Fiction: The Strange Surprising Adventures of Robinson Crusoe, Mariner by Daniel Defoe is a novel based roughly on fact. Defoe has read the late William Dampier's 1697 book Voyage Round the World and heard accounts of Alexander Selkirk, now 43. His novel is a bestseller and will remain popular for centuries (see Rousseau, 1762).
Painting: Still life with Fruits, Flowers, and Insects by Rachel Ruysch.
Playwright-poet-essayist Joseph Addison dies at London June 17 at age 47 and is buried in Westminster Abbey.
Hymn: "O God, Our Help in Ages Past" by English hymn writer Isaac Watts, 45, is published in The Psalms of David.

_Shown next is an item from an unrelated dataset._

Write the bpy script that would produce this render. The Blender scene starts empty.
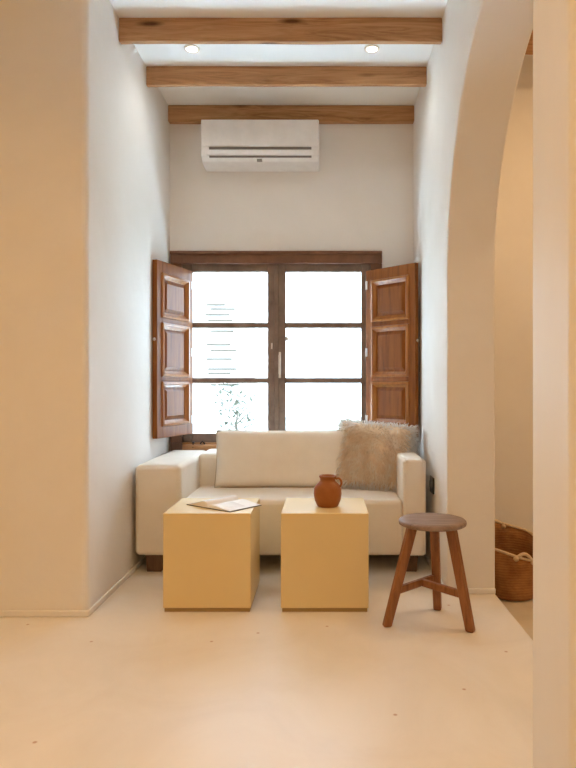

Oxfordshire-born pugilist James Figg, 23, opens a London academy to teach the "noble science of defence." Six feet tall and weighing 185 pounds, Figg has excelled at fighting with quarter-staffs and swords as well as with his bare knucles, he has gained recognition as the world's first heavyweight champion, the earl of Peterborough has backed him, and he will remain unbeaten until his retirement in 1734.
"Irish" potatoes are planted at Londonderry in the New Hampshire colony (see 1718) but will not gain wide acceptance in America for nearly a century.